March 18, 2007
WASHINGTON (Reuters) - White House political strategist Karl
Rove will face a Senate subpoena this week if he does not agree
to testify in a dispute over fired prosecutors that has put
pressure on Attorney General Alberto Gonzales to quit, a Senate
committee head said on Sunday.
But minority Republicans on the Senate Judiciary Committee
stopped short of seeking to compel members of the White House
staff to testify under oath. They have called for Gonzales
to come to Congress to explain the firing of eight U.S. attorneys
and clear up the varying reasons given for their ouster.
The White House is in talks with Congress over whether to
allow testimony by officials including Rove -- whose former
aide had been selected to replace one of the fired prosecutors.

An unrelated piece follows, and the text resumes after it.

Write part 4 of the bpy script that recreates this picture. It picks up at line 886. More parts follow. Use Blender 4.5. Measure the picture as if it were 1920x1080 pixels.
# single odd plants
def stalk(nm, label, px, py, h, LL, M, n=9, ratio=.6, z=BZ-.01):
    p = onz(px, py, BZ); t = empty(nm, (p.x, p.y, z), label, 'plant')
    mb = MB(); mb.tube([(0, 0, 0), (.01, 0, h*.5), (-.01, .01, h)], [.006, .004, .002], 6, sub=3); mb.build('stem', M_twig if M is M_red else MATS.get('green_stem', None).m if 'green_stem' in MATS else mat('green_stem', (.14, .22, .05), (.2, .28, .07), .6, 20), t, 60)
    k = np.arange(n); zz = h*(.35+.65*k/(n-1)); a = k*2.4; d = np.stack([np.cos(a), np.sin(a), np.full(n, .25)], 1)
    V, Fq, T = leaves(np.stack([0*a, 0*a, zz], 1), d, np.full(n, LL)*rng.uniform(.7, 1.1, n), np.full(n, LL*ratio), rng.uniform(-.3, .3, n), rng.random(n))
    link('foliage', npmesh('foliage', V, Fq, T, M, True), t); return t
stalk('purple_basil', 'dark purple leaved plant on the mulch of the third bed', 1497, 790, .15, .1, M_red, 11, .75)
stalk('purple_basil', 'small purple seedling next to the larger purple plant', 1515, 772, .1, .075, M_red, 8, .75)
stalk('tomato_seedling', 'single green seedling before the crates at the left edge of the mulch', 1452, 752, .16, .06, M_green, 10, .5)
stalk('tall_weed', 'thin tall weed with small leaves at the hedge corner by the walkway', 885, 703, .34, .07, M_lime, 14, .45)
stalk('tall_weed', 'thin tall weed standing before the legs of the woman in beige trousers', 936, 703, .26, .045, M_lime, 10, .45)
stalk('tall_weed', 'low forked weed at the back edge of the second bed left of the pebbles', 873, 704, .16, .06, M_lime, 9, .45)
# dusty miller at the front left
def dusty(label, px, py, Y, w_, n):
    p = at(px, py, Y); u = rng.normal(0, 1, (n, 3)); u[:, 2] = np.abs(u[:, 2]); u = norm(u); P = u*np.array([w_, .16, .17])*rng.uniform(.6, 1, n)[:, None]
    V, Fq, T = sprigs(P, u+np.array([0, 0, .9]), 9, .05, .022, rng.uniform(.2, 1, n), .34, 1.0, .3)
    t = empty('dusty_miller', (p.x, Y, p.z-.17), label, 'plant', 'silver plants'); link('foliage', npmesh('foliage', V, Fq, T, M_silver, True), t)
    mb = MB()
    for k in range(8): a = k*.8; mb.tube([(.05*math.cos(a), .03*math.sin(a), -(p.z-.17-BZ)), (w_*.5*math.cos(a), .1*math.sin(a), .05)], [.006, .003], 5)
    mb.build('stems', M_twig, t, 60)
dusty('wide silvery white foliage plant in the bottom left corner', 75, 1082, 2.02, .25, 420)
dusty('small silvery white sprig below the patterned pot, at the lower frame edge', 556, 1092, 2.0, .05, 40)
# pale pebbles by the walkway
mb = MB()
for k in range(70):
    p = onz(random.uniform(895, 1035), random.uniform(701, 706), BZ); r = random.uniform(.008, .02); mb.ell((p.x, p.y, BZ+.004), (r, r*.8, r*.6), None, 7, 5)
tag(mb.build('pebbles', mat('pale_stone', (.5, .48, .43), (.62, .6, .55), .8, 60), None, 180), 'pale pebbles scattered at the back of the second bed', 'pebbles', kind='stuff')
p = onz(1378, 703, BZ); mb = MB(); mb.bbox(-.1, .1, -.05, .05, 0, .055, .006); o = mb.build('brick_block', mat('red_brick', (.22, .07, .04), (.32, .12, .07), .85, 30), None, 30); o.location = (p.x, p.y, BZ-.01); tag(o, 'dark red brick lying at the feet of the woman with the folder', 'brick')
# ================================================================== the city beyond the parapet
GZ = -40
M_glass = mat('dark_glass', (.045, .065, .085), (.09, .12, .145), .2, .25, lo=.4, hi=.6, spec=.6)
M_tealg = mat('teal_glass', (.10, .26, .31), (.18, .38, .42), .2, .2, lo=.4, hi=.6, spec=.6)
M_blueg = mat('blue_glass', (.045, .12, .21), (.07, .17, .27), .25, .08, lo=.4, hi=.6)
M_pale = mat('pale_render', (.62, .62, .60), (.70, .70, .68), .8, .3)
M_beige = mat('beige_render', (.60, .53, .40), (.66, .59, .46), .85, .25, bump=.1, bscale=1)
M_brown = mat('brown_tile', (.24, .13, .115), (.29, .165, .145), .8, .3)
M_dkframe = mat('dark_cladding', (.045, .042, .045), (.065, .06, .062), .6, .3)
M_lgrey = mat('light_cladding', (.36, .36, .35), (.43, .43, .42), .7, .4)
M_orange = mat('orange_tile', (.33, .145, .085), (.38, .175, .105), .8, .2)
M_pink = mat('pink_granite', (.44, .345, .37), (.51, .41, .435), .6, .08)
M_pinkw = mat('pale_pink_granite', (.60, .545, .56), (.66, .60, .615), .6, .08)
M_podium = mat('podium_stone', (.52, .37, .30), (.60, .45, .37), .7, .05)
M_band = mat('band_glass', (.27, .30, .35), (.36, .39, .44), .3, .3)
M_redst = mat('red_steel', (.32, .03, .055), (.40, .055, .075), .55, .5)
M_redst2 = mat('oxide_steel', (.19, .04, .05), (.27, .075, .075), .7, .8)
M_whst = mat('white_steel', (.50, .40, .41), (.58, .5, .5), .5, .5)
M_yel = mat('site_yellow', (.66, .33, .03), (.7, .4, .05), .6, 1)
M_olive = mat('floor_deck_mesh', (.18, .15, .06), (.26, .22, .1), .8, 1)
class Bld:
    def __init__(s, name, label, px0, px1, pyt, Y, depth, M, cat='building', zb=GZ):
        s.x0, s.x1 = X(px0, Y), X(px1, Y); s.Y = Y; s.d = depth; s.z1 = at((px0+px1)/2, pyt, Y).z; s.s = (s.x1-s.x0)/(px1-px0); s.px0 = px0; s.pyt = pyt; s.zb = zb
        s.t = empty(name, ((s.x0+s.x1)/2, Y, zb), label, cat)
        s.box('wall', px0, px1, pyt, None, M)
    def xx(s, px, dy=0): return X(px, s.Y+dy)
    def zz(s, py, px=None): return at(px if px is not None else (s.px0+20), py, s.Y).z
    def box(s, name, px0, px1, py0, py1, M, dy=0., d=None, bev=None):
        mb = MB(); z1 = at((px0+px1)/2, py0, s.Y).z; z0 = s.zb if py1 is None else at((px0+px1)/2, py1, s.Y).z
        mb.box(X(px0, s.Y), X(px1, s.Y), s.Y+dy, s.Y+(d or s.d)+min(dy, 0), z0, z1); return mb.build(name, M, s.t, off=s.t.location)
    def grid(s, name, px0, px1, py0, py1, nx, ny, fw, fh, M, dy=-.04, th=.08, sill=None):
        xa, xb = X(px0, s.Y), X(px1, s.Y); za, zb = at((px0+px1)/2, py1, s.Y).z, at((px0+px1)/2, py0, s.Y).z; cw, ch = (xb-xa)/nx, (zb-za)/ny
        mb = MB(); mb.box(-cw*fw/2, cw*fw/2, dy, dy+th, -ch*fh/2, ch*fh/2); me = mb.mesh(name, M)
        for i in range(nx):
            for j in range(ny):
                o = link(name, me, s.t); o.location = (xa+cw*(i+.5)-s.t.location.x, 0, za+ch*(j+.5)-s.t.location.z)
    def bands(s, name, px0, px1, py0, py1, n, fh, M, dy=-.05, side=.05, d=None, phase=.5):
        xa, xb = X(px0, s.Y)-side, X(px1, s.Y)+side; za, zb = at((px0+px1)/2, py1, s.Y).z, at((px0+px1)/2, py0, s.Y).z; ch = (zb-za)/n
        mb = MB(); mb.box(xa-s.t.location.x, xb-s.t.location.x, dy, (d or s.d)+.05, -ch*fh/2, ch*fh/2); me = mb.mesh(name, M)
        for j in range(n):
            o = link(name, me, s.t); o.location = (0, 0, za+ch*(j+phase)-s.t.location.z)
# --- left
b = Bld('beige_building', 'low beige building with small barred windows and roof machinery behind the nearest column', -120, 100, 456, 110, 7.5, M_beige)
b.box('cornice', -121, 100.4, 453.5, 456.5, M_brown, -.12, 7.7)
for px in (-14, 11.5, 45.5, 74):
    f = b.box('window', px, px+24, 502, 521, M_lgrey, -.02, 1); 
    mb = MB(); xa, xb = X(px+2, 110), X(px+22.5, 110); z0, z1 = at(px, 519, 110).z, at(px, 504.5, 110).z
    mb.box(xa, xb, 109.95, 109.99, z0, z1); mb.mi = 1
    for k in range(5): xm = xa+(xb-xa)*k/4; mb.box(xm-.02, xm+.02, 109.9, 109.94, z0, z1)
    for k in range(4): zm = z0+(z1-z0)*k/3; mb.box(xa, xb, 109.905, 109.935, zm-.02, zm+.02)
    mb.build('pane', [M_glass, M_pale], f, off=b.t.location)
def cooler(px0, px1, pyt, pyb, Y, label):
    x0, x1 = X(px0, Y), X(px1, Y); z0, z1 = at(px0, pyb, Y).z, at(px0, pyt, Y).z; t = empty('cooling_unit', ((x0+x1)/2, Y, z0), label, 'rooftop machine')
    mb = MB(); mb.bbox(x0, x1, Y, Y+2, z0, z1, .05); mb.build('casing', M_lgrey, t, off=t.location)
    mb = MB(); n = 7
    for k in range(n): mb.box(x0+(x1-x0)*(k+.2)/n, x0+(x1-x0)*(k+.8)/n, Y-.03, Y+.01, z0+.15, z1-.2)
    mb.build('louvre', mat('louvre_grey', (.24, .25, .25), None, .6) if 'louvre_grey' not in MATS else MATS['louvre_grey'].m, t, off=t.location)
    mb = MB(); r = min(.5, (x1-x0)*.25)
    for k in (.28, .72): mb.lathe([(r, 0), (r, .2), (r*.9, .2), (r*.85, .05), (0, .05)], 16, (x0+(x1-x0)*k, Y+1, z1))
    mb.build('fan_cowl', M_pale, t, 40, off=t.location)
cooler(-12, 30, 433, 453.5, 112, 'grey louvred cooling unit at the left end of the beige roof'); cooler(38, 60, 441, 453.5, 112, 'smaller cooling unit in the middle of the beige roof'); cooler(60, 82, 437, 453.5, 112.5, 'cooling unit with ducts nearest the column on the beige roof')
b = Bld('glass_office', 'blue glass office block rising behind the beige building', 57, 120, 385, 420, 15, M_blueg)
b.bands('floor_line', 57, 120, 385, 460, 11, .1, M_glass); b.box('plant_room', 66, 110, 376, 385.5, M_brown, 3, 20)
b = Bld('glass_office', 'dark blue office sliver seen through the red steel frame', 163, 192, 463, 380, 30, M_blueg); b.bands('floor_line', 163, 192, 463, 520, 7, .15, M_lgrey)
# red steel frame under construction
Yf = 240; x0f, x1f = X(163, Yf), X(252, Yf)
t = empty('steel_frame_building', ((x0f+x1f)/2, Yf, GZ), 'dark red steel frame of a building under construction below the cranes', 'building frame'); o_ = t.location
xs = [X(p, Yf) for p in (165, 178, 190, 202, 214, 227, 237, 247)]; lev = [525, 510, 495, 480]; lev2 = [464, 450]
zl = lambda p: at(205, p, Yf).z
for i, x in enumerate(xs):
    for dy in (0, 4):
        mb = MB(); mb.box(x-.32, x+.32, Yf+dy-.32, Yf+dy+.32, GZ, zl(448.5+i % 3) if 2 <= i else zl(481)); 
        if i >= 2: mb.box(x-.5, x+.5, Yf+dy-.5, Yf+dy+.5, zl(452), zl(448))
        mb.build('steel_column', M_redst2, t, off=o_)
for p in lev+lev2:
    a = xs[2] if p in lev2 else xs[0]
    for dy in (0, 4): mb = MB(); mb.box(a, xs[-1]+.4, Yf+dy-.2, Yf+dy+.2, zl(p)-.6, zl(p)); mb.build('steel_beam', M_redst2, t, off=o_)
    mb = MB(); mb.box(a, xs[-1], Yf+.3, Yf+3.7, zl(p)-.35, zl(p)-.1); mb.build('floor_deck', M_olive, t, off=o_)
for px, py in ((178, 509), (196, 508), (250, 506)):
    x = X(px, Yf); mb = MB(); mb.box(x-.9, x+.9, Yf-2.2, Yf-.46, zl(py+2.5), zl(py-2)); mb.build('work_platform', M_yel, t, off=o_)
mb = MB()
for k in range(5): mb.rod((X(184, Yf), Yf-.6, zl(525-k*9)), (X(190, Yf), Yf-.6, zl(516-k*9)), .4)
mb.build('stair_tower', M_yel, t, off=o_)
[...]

The replacement helped fuel charges the dismissals were politically
motivated.
But one way or another, Democratic Sen. Patrick Leahy (news,
bio, voting record) of Vermont, the Judiciary Committee chairman,
made it clear he wanted the officials to testify at the Senate
under oath.
"The final decision on putting on the agenda subpoenas
is mine," Leahy said on ABC's "This Week." "And
it will be on Thursday this week, among the subpoenas that
will be voted on, will be one for Karl Rove and one for (former
White House counsel) Harriet Miers, another one for her deputy."
Sen. John Cornyn (news, bio, voting record) of Texas, one
of Bush's strongest Republican supporters in Congress, agreed
on the same show that the committee needed to hear Justice
Department officials.
But he said he feared Democrats "want to cut to the chase
and let's get Karl Rove there and have a political circus."
As far as subpoenas for the White House, Cornyn said he was
worried about violating the constitutional separation of powers
between Congress and the White House.
"This is what I'm talking about when I say a legitimate
investigation can be overreached," Cornyn said, saying
he did not want the probe to become "a political witch
hunt."
Critics say the Bush administration fired the prosecutors
to make room for Republican allies. Democrats say the attorneys
angered powerful Republicans, partly by pursuing corruption
probes against Republican lawmakers, and Gonzales fired them
in retaliation.
RESIGNATION CALLS
Gonzales is trying to fend off resignation calls from Democrats
and some Republicans. He has previously drawn fire for policies
that critics say eroded U.S. civil liberties and contributed
to abuse of foreign detainees.
A Newsweek poll on Saturday said 58 percent of the U.S. public
believed the prosecutors' firings were driven by political
concerns.
Gonzales called all the U.S. attorneys on Friday, a Justice
Department official said. "He apologized not for the dismissals,
but rather for the handling of the situation including that
the suggestion the prosecutors had performed poorly was ultimately
discussed publicly," he said.
The White House first said the idea of firing all the federal
prosecutors at the beginning of Bush's second term came from
Miers.
But e-mails last week brought up the involvement of Rove.